The film takes place within these four walls.
The accused, Adolf Eichmann, German, born in 1906 in Solingen, Germany.
He joined the SS in Austria at the age of 26. Nine years later, in 1941, he was promoted to the rank of SS lieutenant colonel.
Former head of the IV-B-4 bureau handling inner security of the Third Reich, he was in charge of the mass deportation of Jews, Poles, Slovenes and gypsies in Europe to the concentation and death camps. Following his capture in Buenos Aires by the Israeli secret service in 1960, he was tried in Jerusalem the following year, then hanged. Unanimously considered as responsible for the extermination of millions of people during the Second World War, he recognised that he was guilty of "terrible crimes" while denying the charges that the court brought against him.
He is the main character in the film.
The prosecutor, Giddeon Hausner, born in 1915.
In his opening speech, that lasted three days, he presented himself as the voice of six million victims. Using anger and sarcasm with theatrical skill to confront of the accused, his rage would not diminish throughout the trial.
In the name of the Israeli government, he led the prosecution's case against Eichmann and, through him, the whole Nazi movement.
Assisted by Gabriel Bach and Ya'akov Bar-Or, he brought forward evidence for the fifteen counts of indictment against A. Eichmann: seven for crimes against humanity, four for crimes against the Jewish people and four others for war crimes and belonging to a criminal organisation.
The Court. The trial was not undertaken by a special jurisdiction but by the Jerusalem District Court. Three Israeli judges of German origin presided.
The Chairman, Moshé Landau, was an austere character. Throughout the trial, he continually strove to bring the prosecution back onto the legal terrain of Eichmann's own responsibility. He also used his own authority to demand "clear answers to precise questions" from the accused.
Judge Benjamin Halévy seemed studious and precise. He unhesitatingly interrupted the procedure to obtain precise details from the witnesses and also acted as Eichmann's "confessor", speaking to him frequently in German.
Judge Yitzhak Raveh was the oldest member of the court. He questioned the accused in German, in a debonair tone, obtaining cold and precise revelations in return.
The dialogue between these two judges and Eichmann sheds precious light on the accused's role and methods.
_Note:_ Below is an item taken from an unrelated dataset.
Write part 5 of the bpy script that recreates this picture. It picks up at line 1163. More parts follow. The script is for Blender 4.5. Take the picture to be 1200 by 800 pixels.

The defence lawyer, Robert Servatius, a lawyer from Cologne, was formerly an assistant at the Nuremberg trials. Hired by the accused, he was paid by the Israeli government. Overwhelmed by the scale of the charges against the accused, he remained a shadowy figure throughout the trial. The accused carried out his own defence.
Filming. Deliberately designed as a spectacle, the Eichmann hearings are the only example of a Nazi criminal's trial filmed in its entirety. Four video cameras, concealed behind fake partitions in order not to disturb proceedings, were placed in the auditorium transformed into a courtroom. The footage from one of these four cameras, as well as the sound, was recorded by a revolutionary technique for the time: video. The American director Leo T. Hurwitz decided which of the four angles was recorded.
Around 500 hours of the trial were recorded on 2-inch video-tape, in the NTSC standard. Part of this stock has vanished. The remaining 350 hours were conserved haphazardly and have had to be remastered and catalogued.
The salvaged footage of the trial today forms a historic collection that is now available for consultation and use.
The footage for "The Specialist" has been restored, regraded and transferred by computer onto 35-mm stock. It is made up entirely from these archives.